As you right well pointed out, actors are an insecure lot, roughly saddled with the need for artistic and personal validation. Given these market forces, and the number of fresh-faced young girls arriving in L.A. each summer, it’s impossible to imagine that a profitable artistic-guru industry would not spring up.
All professional acting gurus have a deep conflict of interest: I’ll tell you how to act, how to find your character and make your art and get rich and break into an upcoming Paramount Pictures release, so long as you buy my tapes and attend my workshops and and pay for my back office.
“Without talent or ability one must not go on the stage. In our organized schools of dramatic art it is not so today. What they need is a certain quantity of paying pupils.” That sounds like it was written two weeks ago, but Stanislavski actually wrote it in 1925.
There is no more important choice for the aspiring artist than the choice of guru. And most artists make this choice far too hastily. The math is simple: if you emulate a guru, you will, in the optimal case, achieve the results that the guru has achieved.
The acid test for any guru — religious, political, or artistic — should be the following: What have you done recently? Not what have your students done, not what did you do 30 years ago in a Boston regional theater, not what do you have a romantic vision of yourself doing… but, simply, what have you done recently?
Nearly all modern artistic gurus fail miserably by this standard. They tend to have recently published poetry on web sites, or at best, supervised three-day workshops.
If you don’t know how to do something, start by copying someone who does it with fine success, by your definition of what constitutes success.
Here are the artistic gurus that have been most influential on my life.
Everett Chambers. A short, curmudgeonly grumpus of a director, pushing seventy-five… crotchety, sharp and very, very funny. Directed me in two plays. The producer of the “Columbo” TV series and about a dozen movies-of-the-week, mostly for ABC. Directs on his feet.

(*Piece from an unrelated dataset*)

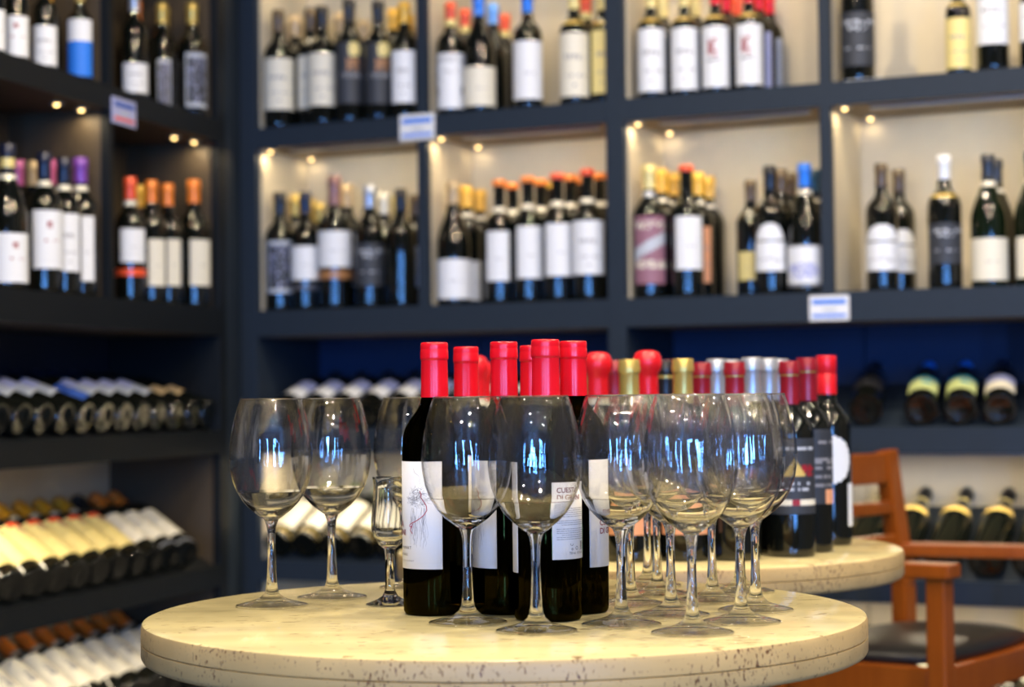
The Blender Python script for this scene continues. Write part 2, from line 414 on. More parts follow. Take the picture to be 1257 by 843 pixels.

Keith Johnstone. Wrote “Impro,” the most worthwhile book I’ve ever read on the acting process. Invented several key improvisation formats that morphed into popular television shows.
With this new litmus paper in hand, let’s return to letter three and our man Rilke. “Let me here promptly make a request: read as little as possible of aesthetic criticism — such things are either partisan views, petrified and grown senseless in their lifeless induration, or they are clever quibblings in which today one view wins and tomorrow the opposite. Works of art are of an infinite loneliness and with nothing so little to be reaches as with criticism. Only love can grasp and hold and be just towards them.” Rilke is oblivious to the fact that he himself is, in this very paragraph, writing aesthetic criticism. Were we to follow his instructions exactly, we should stop reading his letter right away.
But the most telling bit of the letter is not his general artistic advice — “I learn it daily, learn it with pain to which I am grateful: patience is everything!” — but rather the closing of the letter, where we learn What He Has Done Recently: “Finally, as to my books, I would like best to send you all that might give you pleasure. But I am very poor, and my books, when once they have appeared, no longer belong to me. I cannot buy them myself — and, as I would so often like, give them to those who would be kind to them.” I am a bad writer and a worse guru, but I can surely afford to give away my own books.
Let’s not be too ad-hominem against Rilke. And I am fully aware that I am judging the quality of his life by my own standards of success. And he clearly has no specific desire to be a quoted authority on the grandeur and depth of the artistic process — he never asked to be a guru. And this is a private correspondence.
But if we follow his advice on how to be an artist, should we be particularly surprised if we achieve his results?